@actuallyautistic
Much of the difficulty in realising and accepting that we are autistic much later in life comes, in part, from the fact that we have been exposed to so many ableist stereotypes of it through our lifetime. The rest from the reality that much of the information we may have, is either outdated, or such that we struggle to see ourselves in it. It means that we have to spend a considerable amount of effort both in digging out and dealing with our internalised ableism, a somewhat ongoing process for many of us, and also educating ourselves on the reality of what autism is.
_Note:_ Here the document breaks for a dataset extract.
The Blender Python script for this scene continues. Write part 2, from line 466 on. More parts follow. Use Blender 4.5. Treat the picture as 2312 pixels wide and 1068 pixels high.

Such education quickly reveals that what it mostly is, is a spectrum of difference. It really is true that no two of us are alike. It may only be in the difference in which something affects us, its intensity, or the degree to which it affects our ability to function or cope. Or it may be in the aspects that we experience that others don't and vice versa. We also have to realise that whilst autism is often described by the way that it manifests, in terms of the various traits associated with it. That doesn't mean that you have to manifest all those traits to be autistic. Nor does it mean that there is one and only one way that those traits can look. Each of us, in this, really are different.
To further muddy these waters. The older we are when we begin this process, the longer we've obviously lived. In other words, the longer we have lived with what being autistic meant for us. Not by name obviously, but in terms of the ways we've learnt, as often as not the hard way, what we can and can't do, how we struggle, when we don't, our strengths and our weaknesses. And we haven't just ignored this, as much as possible we've built our lives around it. Obviously not ideally, we didn't always have the knowledge to be able to set the right boundaries, or the paths we should, or shouldn't walk down, regardless of what others wanted from us or even how we thought we should be. But still, as much as we could, we walked a path that was a reaction to what we were. That meant that over time we could learn to hide and compensate, to try and take advantage of our strengths and fear our weaknesses, adjust and compensate. In fact to continually layer the products of false awareness and understandings, of guess work and trial and error, over our behaviours, like papering over a crack, until the original could hardly be seen any more and we could at least get by.
This is why it can be so difficult to realise that you are autistic and everything about it now. So much of what is described is the cause of our behaviour today, but not the behaviour itself. And seeing past that to the root of the behaviour and the way we are and that it can still be different from how others are, is the reason why it takes so long and why so much of it, is still an ongoing process.